▸ **THE TASK**
Leaving the pictures out, print the lines from the first line of the listing through the line containing "from mathutils import Vector", exactly as they read, and no others.

▸ **STORED DATA**
================

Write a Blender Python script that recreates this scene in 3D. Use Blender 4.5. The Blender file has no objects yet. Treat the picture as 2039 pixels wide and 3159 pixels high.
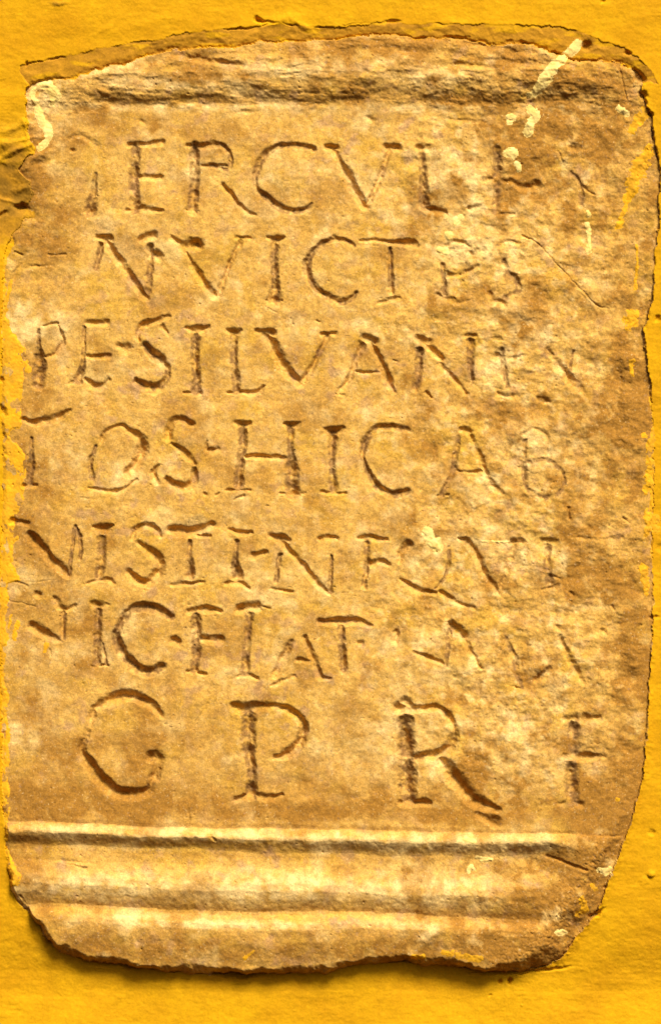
import bpy, math
import numpy as np
from mathutils import Vector

# ------------------------------------------------------------------ camera, sky, sun
PX = 0.0004                      # one survey unit (the relief is measured in units of 0.4 mm)
W0, H0 = 2039.0, 3159.0
def wx(x): return (x - W0/2) * PX
def wz(y): return (H0/2 - y) * PX + 1.6      # the stone sits at about eye height
scene = bpy.context.scene
cam_d = bpy.data.cameras.new("camera"); cam = bpy.data.objects.new("camera", cam_d)
scene.collection.objects.link(cam); scene.camera = cam
DIST = 6.0
cam.location = (0, -DIST, 1.6); cam.rotation_euler = (math.radians(90), 0, 0)
cam_d.sensor_fit = 'VERTICAL'; cam_d.sensor_height = 36.0
cam_d.lens = 36.0 * (DIST - 0.008) / (H0 * PX)
cam_d.clip_start = 0.1; cam_d.clip_end = 1000

SUN_EL, SUN_AZ = math.radians(48), math.radians(22)      # above and a little to the right of the wall's normal
world = bpy.data.worlds.new("World"); scene.world = world; world.use_nodes = True
nt = world.node_tree; bg = nt.nodes["Background"]
sky = nt.nodes.new("ShaderNodeTexSky"); sky.sky_type = 'NISHITA'; sky.sun_disc = False
sky.sun_elevation = SUN_EL; sky.dust_density = 8.0; sky.air_density = 0.35; sky.ozone_density = 0.0
nt.links.new(sky.outputs[0], bg.inputs[0]); bg.inputs[1].default_value = 0.06
sd = Vector((math.sin(SUN_AZ)*math.cos(SUN_EL), -math.cos(SUN_AZ)*math.cos(SUN_EL), math.sin(SUN_EL)))
sky.sun_rotation = math.atan2(sd.x, sd.y)
sun_d = bpy.data.lights.new("sun", 'SUN'); sun_d.energy = 4.4; sun_d.angle = math.radians(19); sun_d.color = (1.0, 0.96, 0.86)
sun = bpy.data.objects.new("sun", sun_d); scene.collection.objects.link(sun)
sun.rotation_euler = sd.to_track_quat('Z', 'Y').to_euler(); sun.location = (1, -3, 5)
vs = scene.view_settings; vs.view_transform = 'Standard'; vs.look = 'None'; vs.gamma = 1; vs.exposure = 0.40
vs.use_curve_mapping = False

# ------------------------------------------------------------------ noise
rng = np.random.RandomState(7)
PERM = rng.permutation(512).astype(np.int32)
PERM2 = np.concatenate([PERM, PERM])
ANG = rng.rand(512) * 2*np.pi
GX = np.cos(ANG).astype(np.float32); GY = np.sin(ANG).astype(np.float32)
def perlin(x, y, seed=0):
    x = x + seed*17.31; y = y + seed*9.77
    xi = np.floor(x); yi = np.floor(y); fx = (x-xi).astype(np.float32); fy = (y-yi).astype(np.float32)
    xi = xi.astype(np.int32) & 511; yi = yi.astype(np.int32) & 511
    x1 = (xi+1) & 511; y1 = (yi+1) & 511
    def g(a, b, dx, dy):
        h = PERM2[PERM2[a] + b]; return GX[h]*dx + GY[h]*dy
    u = fx*fx*fx*(fx*(fx*6-15)+10); v = fy*fy*fy*(fy*(fy*6-15)+10)
    a = g(xi, yi, fx, fy); b = g(x1, yi, fx-1, fy); c = g(xi, y1, fx, fy-1); d = g(x1, y1, fx-1, fy-1)
    t = a + u*(b-a); return (t + v*(c + u*(d-c) - t)) * 1.5
def fbm(x, y, scale, octv=4, seed=0, gain=0.5, ax=1.0, ay=1.0):
    r = 0; amp = 1.0; f = 1.0/scale; tot = 0
    for o in range(octv):
        r = r + amp*perlin(x*f*ax, y*f*ay, seed + o*3 + 1); tot += amp; amp *= gain; f *= 2.03
    return r / tot * 1.4
def sstep(a, b, v):
    t = np.clip((v-a)/(b-a), 0, 1); return t*t*(3-2*t)

# ------------------------------------------------------------------ grid
STEP = 2.45
def axis(lo, hi):
    core = list(np.arange(lo-36, hi+36+STEP, STEP)); s = STEP; a = core[0]; b = core[-1]; L = []; R = []
    while a > lo-2300:
        s *= 1.22; s = min(s, 60); a -= s; b += s; L.append(a); R.append(b)
    return np.array(L[::-1] + core + R, dtype=np.float64)
xs = axis(0, W0); ys = axis(0, H0)
X, Y = np.meshgrid(xs, ys); X = X.astype(np.float32); Y = Y.astype(np.float32)
NY, NX = X.shape
print('grid', NX, NY)
wX = X + fbm(X, Y, 30, 3, 40)*5.0 + fbm(X, Y, 11, 2, 42)*1.8; wY = Y + fbm(X, Y, 30, 3, 50)*5.0 + fbm(X, Y, 11, 2, 52)*1.8      # worn, wandering edges

def curve(pts): 
    a = np.array(pts, dtype=np.float64); return np.interp(X, a[:, 0], a[:, 1]).astype(np.float32)
def vcurve(pts):
    a = np.array(pts, dtype=np.float64); return np.interp(wY, a[:, 0], a[:, 1]).astype(np.float32)

def smooth_poly(pts, closed=True, n=4):
    P = np.array(pts, float); out = []
    N = len(P)
    for i in range(N):
        p0, p1, p2, p3 = P[(i-1) % N], P[i], P[(i+1) % N], P[(i+2) % N]
        for k in range(n):
            t = k/n
            out.append(0.5*((2*p1) + (-p0+p2)*t + (2*p0-5*p1+4*p2-p3)*t*t + (-p0+3*p1-3*p2+p3)*t**3))
    return np.array(out)
CG = 14.0
cx = np.arange(-300, 2400, CG); cy = np.arange(-300, 3520, CG); CX, CY = np.meshgrid(cx, cy)
def sdf(pts, sm=3):
    P = smooth_poly(pts, n=sm) if sm > 1 else np.array(pts, float); N = len(P)
    best = np.full(CX.shape, 1e18); ins = np.zeros(CX.shape, bool)
    for i in range(N):
        ax_, ay_ = P[i]; bx_, by_ = P[(i+1) % N]; dx, dy = bx_-ax_, by_-ay_; l2 = dx*dx+dy*dy+1e-9
        t = np.clip(((CX-ax_)*dx + (CY-ay_)*dy)/l2, 0, 1)
        best = np.minimum(best, (CX-ax_-t*dx)**2 + (CY-ay_-t*dy)**2)
        if abs(dy) > 1e-9:
            c = ((ay_ > CY) != (by_ > CY)) & (CX < dx*(CY-ay_)/dy + ax_); ins ^= c
    s = np.sqrt(best)*np.where(ins, 1, -1)
    u = np.clip((wX-cx[0])/CG, 0, len(cx)-1.001); v = np.clip((wY-cy[0])/CG, 0, len(cy)-1.001)
    i = u.astype(int); j = v.astype(int); fu = u-i; fv = v-j
    return ((s[j, i]*(1-fu)+s[j, i+1]*fu)*(1-fv) + (s[j+1, i]*(1-fu)+s[j+1, i+1]*fu)*fv).astype(np.float32)

# ------------------------------------------------------------------ outlines, surveyed in units
RIGHT = [(1979,252),(1984,300),(2006,358),(2018,440),(2032,510),(2034,570),(2028,624),(2028,705),(2017,792),(2015,872),(2006,940),(1984,1020),
         (1996,1120),(2012,1275),(2016,1450),(2012,1600),(2010,1755),(2014,1876),(2010,1983),(1999,2104),(1996,2238),(1984,2372),
         (1954,2507),(1923,2600),(1873,2728),(1840,2815),(1779,2889),(1739,2952)]
BOTTOM = [(1668,2990),(1570,3000),(1483,2999),(1383,2985),(1251,2972),(1098,2976),(1019,2999),(828,3009),(695,3012),(530,3002),(397,2984),(298,2974),(212,2949),(152,2916),(119,2856),(73,2803),(40,2757)]
LEFT = [(24,2680),(10,2500),(6,2200),(0,1900),(4,1700),(10,1500),(6,1300),(6,1100),(10,900),(20,760),(60,700),(96,640),(92,540),(84,430),(84,330),(88,262)]
TOPIN = [(192,248),(265,228),(344,205),(411,192),(464,169),(550,159),(700,148),(800,132),(1019,124),(1150,112),(1271,119),(1416,116),(1509,140),(1582,128),(1668,149),(1734,172),(1787,189),(1847,185),(1946,209)]
TOPOUT = [(60,215),(83,199),(179,179),(265,159),(397,136),(490,122),(596,99),(700,90),(781,84),(900,76),(1019,89),(1185,68),(1284,74),(1483,74),(1681,81),(1761,93),(1847,122),(1946,162),(1999,212),(2028,262)]
S = sdf(TOPIN + RIGHT + BOTTOM + LEFT, 2) + fbm(X, Y, 40, 3, 61)*4 + fbm(X, Y, 120, 3, 65)*8*sstep(2700, 2900, Y) + fbm(X, Y, 55, 4, 63, ax=.7, ay=1.6)*10*sstep(330, 230, Y) + fbm(X, Y, 95, 2, 64)*( 34*sstep(280, 340, Y)*sstep(860, 740, Y)*sstep(300, 150, X))
C = sdf(TOPOUT + RIGHT + BOTTOM + LEFT, 2) + fbm(X, Y, 60, 2, 62)*3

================

▸ **RESPONSE**
Write a Blender Python script that recreates this scene in 3D. Use Blender 4.5. The Blender file has no objects yet. Treat the picture as 2039 pixels wide and 3159 pixels high.
import bpy, math
import numpy as np
from mathutils import Vector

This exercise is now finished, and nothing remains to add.